• **REQUIREMENTS**: Go through the listing beneath this task and return every line that carries the string "wide".

• **RECORDS**:

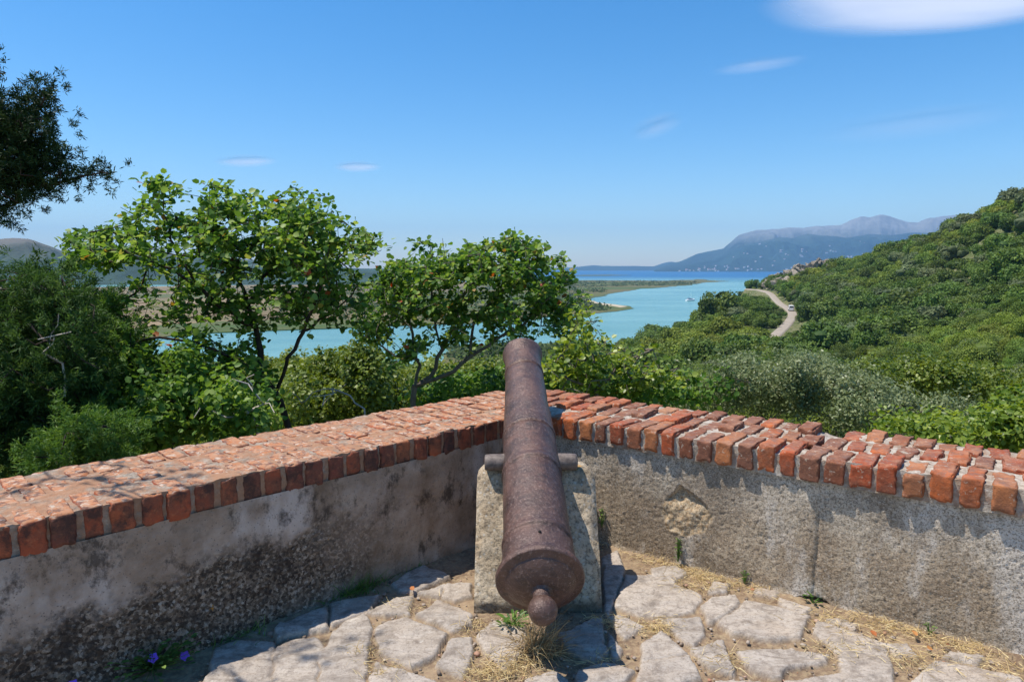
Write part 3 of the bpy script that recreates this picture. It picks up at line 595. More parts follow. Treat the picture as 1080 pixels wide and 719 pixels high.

==

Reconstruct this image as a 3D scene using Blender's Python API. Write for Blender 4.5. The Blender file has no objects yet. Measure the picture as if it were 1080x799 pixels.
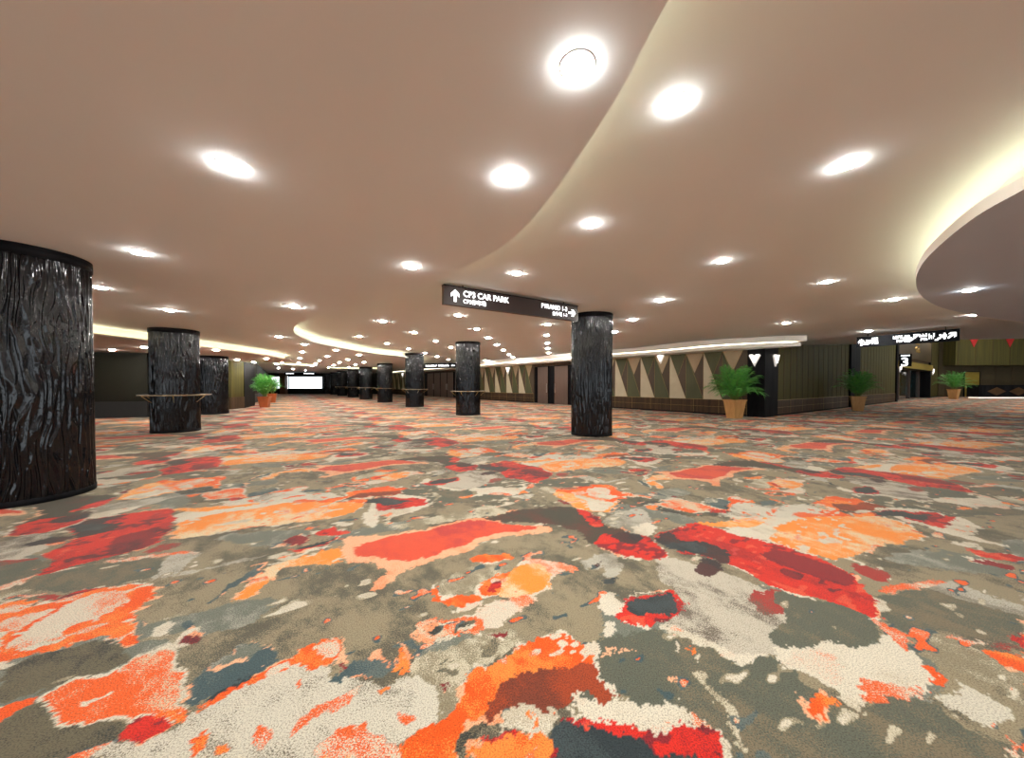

...

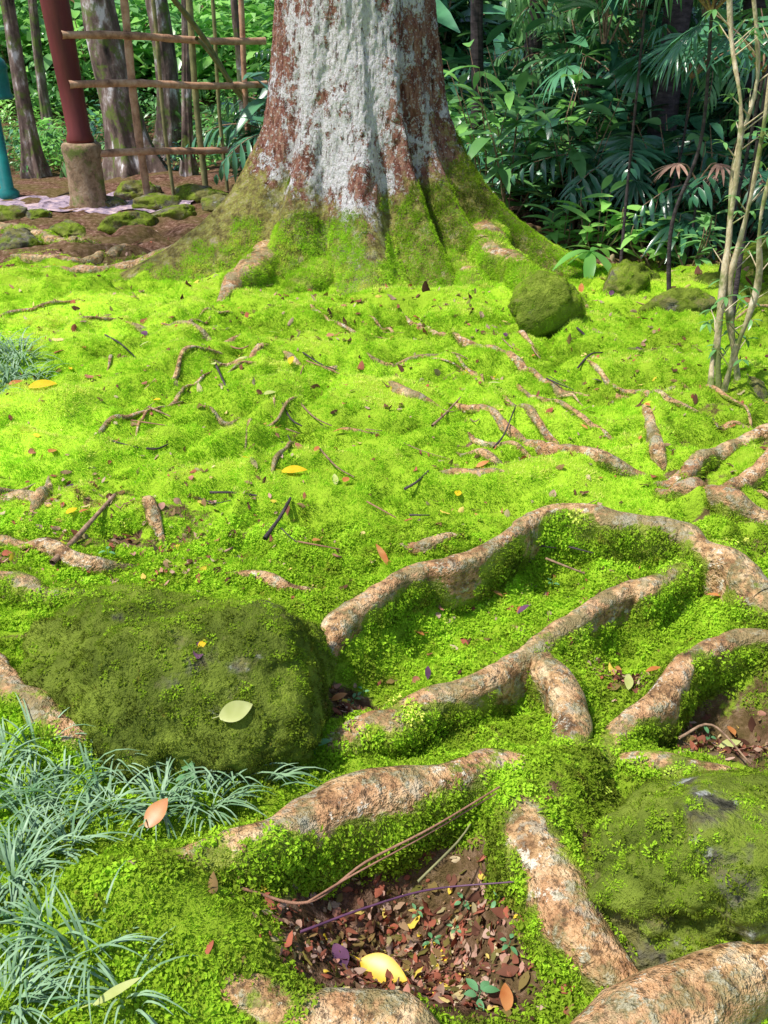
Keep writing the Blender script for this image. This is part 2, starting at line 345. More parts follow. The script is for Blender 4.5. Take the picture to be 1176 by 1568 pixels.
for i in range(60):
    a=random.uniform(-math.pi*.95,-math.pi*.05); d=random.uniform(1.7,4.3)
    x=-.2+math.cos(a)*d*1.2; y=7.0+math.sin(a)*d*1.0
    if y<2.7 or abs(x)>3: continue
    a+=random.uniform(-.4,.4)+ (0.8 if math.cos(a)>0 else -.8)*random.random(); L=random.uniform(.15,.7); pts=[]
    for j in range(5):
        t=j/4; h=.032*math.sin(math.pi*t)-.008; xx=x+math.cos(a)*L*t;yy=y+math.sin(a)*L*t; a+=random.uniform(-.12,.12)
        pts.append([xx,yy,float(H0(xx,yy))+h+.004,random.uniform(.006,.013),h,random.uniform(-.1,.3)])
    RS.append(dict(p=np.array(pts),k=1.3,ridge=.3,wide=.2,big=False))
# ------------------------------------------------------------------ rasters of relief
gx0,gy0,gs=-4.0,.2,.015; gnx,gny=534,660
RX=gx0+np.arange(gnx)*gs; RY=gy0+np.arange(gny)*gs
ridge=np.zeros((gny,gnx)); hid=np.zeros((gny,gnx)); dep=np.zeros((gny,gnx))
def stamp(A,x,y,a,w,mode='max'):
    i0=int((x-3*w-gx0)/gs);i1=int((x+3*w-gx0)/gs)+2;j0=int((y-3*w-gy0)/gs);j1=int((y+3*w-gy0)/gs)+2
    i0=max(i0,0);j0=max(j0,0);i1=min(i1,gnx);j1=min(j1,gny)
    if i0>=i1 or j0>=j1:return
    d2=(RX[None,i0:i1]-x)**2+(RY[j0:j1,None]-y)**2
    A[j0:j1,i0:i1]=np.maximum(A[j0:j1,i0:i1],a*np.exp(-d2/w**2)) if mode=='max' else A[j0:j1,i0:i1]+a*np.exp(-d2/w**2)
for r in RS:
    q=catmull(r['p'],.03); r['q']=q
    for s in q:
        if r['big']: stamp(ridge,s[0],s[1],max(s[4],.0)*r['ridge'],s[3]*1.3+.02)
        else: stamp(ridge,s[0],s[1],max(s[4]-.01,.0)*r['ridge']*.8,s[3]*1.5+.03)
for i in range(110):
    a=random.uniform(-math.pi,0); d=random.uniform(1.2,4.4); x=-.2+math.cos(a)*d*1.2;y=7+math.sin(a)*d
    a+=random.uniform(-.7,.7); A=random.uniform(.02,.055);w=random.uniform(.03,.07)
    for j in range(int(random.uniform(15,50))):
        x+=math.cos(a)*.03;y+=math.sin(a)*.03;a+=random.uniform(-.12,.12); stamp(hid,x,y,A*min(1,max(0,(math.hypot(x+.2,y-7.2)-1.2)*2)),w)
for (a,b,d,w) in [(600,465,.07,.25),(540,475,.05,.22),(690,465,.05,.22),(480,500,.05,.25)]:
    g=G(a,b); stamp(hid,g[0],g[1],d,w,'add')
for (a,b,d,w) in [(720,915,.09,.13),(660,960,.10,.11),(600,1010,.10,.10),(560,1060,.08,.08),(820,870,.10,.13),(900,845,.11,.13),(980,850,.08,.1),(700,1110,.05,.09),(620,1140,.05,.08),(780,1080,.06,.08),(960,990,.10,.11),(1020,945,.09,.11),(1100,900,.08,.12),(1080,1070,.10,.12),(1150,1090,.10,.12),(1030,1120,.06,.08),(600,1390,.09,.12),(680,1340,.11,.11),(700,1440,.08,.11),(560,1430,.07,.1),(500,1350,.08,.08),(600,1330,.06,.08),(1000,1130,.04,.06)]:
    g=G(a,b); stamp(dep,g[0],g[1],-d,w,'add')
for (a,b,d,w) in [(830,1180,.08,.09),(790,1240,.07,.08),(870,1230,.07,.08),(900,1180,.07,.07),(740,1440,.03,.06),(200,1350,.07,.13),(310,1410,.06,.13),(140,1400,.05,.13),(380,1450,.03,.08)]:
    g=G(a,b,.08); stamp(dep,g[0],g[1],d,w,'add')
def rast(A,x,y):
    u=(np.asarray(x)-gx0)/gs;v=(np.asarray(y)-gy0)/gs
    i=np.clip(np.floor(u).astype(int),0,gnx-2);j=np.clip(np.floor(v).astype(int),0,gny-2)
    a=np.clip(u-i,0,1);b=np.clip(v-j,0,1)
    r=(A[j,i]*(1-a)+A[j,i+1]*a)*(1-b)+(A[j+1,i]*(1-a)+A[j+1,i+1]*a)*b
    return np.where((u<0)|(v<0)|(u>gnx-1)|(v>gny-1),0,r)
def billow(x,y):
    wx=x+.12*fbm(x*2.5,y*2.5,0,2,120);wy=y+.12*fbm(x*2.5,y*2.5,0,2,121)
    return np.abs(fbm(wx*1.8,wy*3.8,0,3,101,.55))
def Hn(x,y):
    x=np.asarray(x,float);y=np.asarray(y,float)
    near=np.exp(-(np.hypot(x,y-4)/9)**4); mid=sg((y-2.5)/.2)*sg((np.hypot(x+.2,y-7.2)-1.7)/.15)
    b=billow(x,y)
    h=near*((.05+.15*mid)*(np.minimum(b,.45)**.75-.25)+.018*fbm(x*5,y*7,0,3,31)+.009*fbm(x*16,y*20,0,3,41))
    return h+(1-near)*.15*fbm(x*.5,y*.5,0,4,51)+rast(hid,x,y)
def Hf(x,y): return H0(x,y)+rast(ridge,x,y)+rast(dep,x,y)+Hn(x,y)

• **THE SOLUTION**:
Write part 3 of the bpy script that recreates this picture. It picks up at line 595. More parts follow. Treat the picture as 1080 pixels wide and 719 pixels high.
    RS.append(dict(p=np.array(pts),k=1.3,ridge=.3,wide=.2,big=False))